◆ **What you will do**: Verbatim output of all the material below is required.

◆ **Data shown**:
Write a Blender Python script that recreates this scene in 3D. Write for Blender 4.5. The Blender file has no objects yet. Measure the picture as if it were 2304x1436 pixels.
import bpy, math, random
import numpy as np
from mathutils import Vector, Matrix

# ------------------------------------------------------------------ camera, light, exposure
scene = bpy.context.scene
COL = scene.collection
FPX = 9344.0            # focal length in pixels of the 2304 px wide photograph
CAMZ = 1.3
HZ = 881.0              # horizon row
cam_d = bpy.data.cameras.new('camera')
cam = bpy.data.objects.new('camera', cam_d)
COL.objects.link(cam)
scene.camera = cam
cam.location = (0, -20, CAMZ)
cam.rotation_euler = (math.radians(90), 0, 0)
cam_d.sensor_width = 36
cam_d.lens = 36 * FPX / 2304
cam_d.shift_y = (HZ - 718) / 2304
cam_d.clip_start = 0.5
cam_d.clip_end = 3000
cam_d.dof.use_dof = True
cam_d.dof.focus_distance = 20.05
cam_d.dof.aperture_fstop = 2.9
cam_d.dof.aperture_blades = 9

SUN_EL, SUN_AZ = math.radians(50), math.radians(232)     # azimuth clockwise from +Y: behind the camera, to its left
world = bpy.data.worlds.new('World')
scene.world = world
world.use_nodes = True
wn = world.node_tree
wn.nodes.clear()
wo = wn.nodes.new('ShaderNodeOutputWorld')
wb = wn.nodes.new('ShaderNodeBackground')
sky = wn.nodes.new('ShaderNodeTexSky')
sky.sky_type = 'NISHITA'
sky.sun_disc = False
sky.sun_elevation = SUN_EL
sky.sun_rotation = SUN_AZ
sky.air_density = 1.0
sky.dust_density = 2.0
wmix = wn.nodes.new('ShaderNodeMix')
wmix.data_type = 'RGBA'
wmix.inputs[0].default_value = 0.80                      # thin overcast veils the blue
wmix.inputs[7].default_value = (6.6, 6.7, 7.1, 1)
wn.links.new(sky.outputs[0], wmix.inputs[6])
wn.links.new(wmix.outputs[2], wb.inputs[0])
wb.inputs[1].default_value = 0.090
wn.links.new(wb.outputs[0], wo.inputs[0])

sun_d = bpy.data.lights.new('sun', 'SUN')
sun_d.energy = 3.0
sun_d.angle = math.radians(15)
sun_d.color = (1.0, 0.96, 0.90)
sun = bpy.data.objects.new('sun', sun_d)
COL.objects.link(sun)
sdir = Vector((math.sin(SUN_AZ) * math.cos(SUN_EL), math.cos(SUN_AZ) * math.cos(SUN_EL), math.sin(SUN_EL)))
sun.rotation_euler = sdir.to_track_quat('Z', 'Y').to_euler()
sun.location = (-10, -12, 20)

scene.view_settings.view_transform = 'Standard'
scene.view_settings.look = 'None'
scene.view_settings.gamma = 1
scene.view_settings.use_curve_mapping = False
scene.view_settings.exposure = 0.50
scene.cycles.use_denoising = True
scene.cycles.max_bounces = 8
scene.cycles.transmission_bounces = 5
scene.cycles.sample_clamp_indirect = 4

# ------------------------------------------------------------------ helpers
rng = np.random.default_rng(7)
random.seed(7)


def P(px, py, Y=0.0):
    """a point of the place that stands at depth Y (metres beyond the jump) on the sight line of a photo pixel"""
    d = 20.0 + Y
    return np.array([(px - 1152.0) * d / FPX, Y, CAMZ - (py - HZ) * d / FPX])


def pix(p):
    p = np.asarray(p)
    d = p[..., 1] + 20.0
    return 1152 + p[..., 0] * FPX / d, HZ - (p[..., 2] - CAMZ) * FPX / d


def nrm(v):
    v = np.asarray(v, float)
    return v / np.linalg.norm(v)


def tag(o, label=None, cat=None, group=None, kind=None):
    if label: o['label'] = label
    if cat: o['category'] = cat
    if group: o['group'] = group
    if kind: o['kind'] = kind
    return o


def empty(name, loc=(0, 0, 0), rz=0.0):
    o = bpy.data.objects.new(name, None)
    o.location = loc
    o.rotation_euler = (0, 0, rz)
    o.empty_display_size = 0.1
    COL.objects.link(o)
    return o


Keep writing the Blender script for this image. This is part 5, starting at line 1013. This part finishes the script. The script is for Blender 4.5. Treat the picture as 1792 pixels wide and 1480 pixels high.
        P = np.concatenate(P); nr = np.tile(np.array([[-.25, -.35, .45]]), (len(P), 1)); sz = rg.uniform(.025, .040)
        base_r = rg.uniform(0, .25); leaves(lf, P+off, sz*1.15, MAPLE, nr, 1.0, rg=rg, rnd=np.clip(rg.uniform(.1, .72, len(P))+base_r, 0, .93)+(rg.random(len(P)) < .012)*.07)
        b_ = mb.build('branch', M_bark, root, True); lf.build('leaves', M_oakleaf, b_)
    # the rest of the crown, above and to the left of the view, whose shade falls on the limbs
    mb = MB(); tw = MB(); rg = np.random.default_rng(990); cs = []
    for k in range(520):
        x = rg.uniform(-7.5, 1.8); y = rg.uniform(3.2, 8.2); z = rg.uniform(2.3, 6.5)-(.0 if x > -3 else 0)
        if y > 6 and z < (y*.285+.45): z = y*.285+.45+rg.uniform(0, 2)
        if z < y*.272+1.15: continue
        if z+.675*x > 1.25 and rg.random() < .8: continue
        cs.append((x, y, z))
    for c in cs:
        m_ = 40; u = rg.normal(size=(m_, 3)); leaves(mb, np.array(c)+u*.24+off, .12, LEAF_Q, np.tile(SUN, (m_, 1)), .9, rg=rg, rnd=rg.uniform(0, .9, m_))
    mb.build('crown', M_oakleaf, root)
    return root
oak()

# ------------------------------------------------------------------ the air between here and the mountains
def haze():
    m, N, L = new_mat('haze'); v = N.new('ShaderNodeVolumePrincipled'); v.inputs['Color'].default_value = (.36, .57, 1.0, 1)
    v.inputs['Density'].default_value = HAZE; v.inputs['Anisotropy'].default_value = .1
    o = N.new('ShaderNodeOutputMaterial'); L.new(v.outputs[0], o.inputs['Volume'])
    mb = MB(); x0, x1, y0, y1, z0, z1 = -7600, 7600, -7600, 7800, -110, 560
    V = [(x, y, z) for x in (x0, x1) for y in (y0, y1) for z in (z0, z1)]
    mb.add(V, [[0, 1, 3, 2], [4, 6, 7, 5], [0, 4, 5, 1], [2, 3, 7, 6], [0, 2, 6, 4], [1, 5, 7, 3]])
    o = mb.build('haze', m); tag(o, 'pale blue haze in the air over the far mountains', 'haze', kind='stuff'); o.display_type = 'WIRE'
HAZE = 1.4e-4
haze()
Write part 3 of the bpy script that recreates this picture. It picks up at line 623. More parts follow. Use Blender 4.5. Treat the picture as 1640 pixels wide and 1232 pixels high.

◆ **Response to the exercise**:
Write a Blender Python script that recreates this scene in 3D. Write for Blender 4.5. The Blender file has no objects yet. Measure the picture as if it were 2304x1436 pixels.
import bpy, math, random
import numpy as np
from mathutils import Vector, Matrix

# ------------------------------------------------------------------ camera, light, exposure
scene = bpy.context.scene
COL = scene.collection
FPX = 9344.0            # focal length in pixels of the 2304 px wide photograph
CAMZ = 1.3
HZ = 881.0              # horizon row
cam_d = bpy.data.cameras.new('camera')
cam = bpy.data.objects.new('camera', cam_d)
COL.objects.link(cam)
scene.camera = cam
cam.location = (0, -20, CAMZ)
cam.rotation_euler = (math.radians(90), 0, 0)
cam_d.sensor_width = 36
cam_d.lens = 36 * FPX / 2304
cam_d.shift_y = (HZ - 718) / 2304
cam_d.clip_start = 0.5
cam_d.clip_end = 3000
cam_d.dof.use_dof = True
cam_d.dof.focus_distance = 20.05
cam_d.dof.aperture_fstop = 2.9
cam_d.dof.aperture_blades = 9

SUN_EL, SUN_AZ = math.radians(50), math.radians(232)     # azimuth clockwise from +Y: behind the camera, to its left
world = bpy.data.worlds.new('World')
scene.world = world
world.use_nodes = True
wn = world.node_tree
wn.nodes.clear()
wo = wn.nodes.new('ShaderNodeOutputWorld')
wb = wn.nodes.new('ShaderNodeBackground')
sky = wn.nodes.new('ShaderNodeTexSky')
sky.sky_type = 'NISHITA'
sky.sun_disc = False
sky.sun_elevation = SUN_EL
sky.sun_rotation = SUN_AZ
sky.air_density = 1.0
sky.dust_density = 2.0
wmix = wn.nodes.new('ShaderNodeMix')
wmix.data_type = 'RGBA'
wmix.inputs[0].default_value = 0.80                      # thin overcast veils the blue
wmix.inputs[7].default_value = (6.6, 6.7, 7.1, 1)
wn.links.new(sky.outputs[0], wmix.inputs[6])
wn.links.new(wmix.outputs[2], wb.inputs[0])
wb.inputs[1].default_value = 0.090
wn.links.new(wb.outputs[0], wo.inputs[0])

sun_d = bpy.data.lights.new('sun', 'SUN')
sun_d.energy = 3.0
sun_d.angle = math.radians(15)
sun_d.color = (1.0, 0.96, 0.90)
sun = bpy.data.objects.new('sun', sun_d)
COL.objects.link(sun)
sdir = Vector((math.sin(SUN_AZ) * math.cos(SUN_EL), math.cos(SUN_AZ) * math.cos(SUN_EL), math.sin(SUN_EL)))
sun.rotation_euler = sdir.to_track_quat('Z', 'Y').to_euler()
sun.location = (-10, -12, 20)

scene.view_settings.view_transform = 'Standard'
scene.view_settings.look = 'None'
scene.view_settings.gamma = 1
scene.view_settings.use_curve_mapping = False
scene.view_settings.exposure = 0.50
scene.cycles.use_denoising = True
scene.cycles.max_bounces = 8
scene.cycles.transmission_bounces = 5
scene.cycles.sample_clamp_indirect = 4

# ------------------------------------------------------------------ helpers
rng = np.random.default_rng(7)
random.seed(7)


def P(px, py, Y=0.0):
    """a point of the place that stands at depth Y (metres beyond the jump) on the sight line of a photo pixel"""
    d = 20.0 + Y
    return np.array([(px - 1152.0) * d / FPX, Y, CAMZ - (py - HZ) * d / FPX])


def pix(p):
    p = np.asarray(p)
    d = p[..., 1] + 20.0
    return 1152 + p[..., 0] * FPX / d, HZ - (p[..., 2] - CAMZ) * FPX / d


def nrm(v):
    v = np.asarray(v, float)
    return v / np.linalg.norm(v)


def tag(o, label=None, cat=None, group=None, kind=None):
    if label: o['label'] = label
    if cat: o['category'] = cat
    if group: o['group'] = group
    if kind: o['kind'] = kind
    return o


def empty(name, loc=(0, 0, 0), rz=0.0):
    o = bpy.data.objects.new(name, None)
    o.location = loc
    o.rotation_euler = (0, 0, rz)
    o.empty_display_size = 0.1
    COL.objects.link(o)
    return o


Keep writing the Blender script for this image. This is part 5, starting at line 1013. This part finishes the script. The script is for Blender 4.5. Treat the picture as 1792 pixels wide and 1480 pixels high.
        P = np.concatenate(P); nr = np.tile(np.array([[-.25, -.35, .45]]), (len(P), 1)); sz = rg.uniform(.025, .040)
        base_r = rg.uniform(0, .25); leaves(lf, P+off, sz*1.15, MAPLE, nr, 1.0, rg=rg, rnd=np.clip(rg.uniform(.1, .72, len(P))+base_r, 0, .93)+(rg.random(len(P)) < .012)*.07)
        b_ = mb.build('branch', M_bark, root, True); lf.build('leaves', M_oakleaf, b_)
    # the rest of the crown, above and to the left of the view, whose shade falls on the limbs
    mb = MB(); tw = MB(); rg = np.random.default_rng(990); cs = []
    for k in range(520):
        x = rg.uniform(-7.5, 1.8); y = rg.uniform(3.2, 8.2); z = rg.uniform(2.3, 6.5)-(.0 if x > -3 else 0)
        if y > 6 and z < (y*.285+.45): z = y*.285+.45+rg.uniform(0, 2)
        if z < y*.272+1.15: continue
        if z+.675*x > 1.25 and rg.random() < .8: continue
        cs.append((x, y, z))
    for c in cs:
        m_ = 40; u = rg.normal(size=(m_, 3)); leaves(mb, np.array(c)+u*.24+off, .12, LEAF_Q, np.tile(SUN, (m_, 1)), .9, rg=rg, rnd=rg.uniform(0, .9, m_))
    mb.build('crown', M_oakleaf, root)
    return root
oak()

# ------------------------------------------------------------------ the air between here and the mountains
def haze():
    m, N, L = new_mat('haze'); v = N.new('ShaderNodeVolumePrincipled'); v.inputs['Color'].default_value = (.36, .57, 1.0, 1)
    v.inputs['Density'].default_value = HAZE; v.inputs['Anisotropy'].default_value = .1
    o = N.new('ShaderNodeOutputMaterial'); L.new(v.outputs[0], o.inputs['Volume'])
    mb = MB(); x0, x1, y0, y1, z0, z1 = -7600, 7600, -7600, 7800, -110, 560
    V = [(x, y, z) for x in (x0, x1) for y in (y0, y1) for z in (z0, z1)]
    mb.add(V, [[0, 1, 3, 2], [4, 6, 7, 5], [0, 4, 5, 1], [2, 3, 7, 6], [0, 2, 6, 4], [1, 5, 7, 3]])
    o = mb.build('haze', m); tag(o, 'pale blue haze in the air over the far mountains', 'haze', kind='stuff'); o.display_type = 'WIRE'
HAZE = 1.4e-4
haze()
Write part 3 of the bpy script that recreates this picture. It picks up at line 623. More parts follow. Use Blender 4.5. Treat the picture as 1640 pixels wide and 1232 pixels high.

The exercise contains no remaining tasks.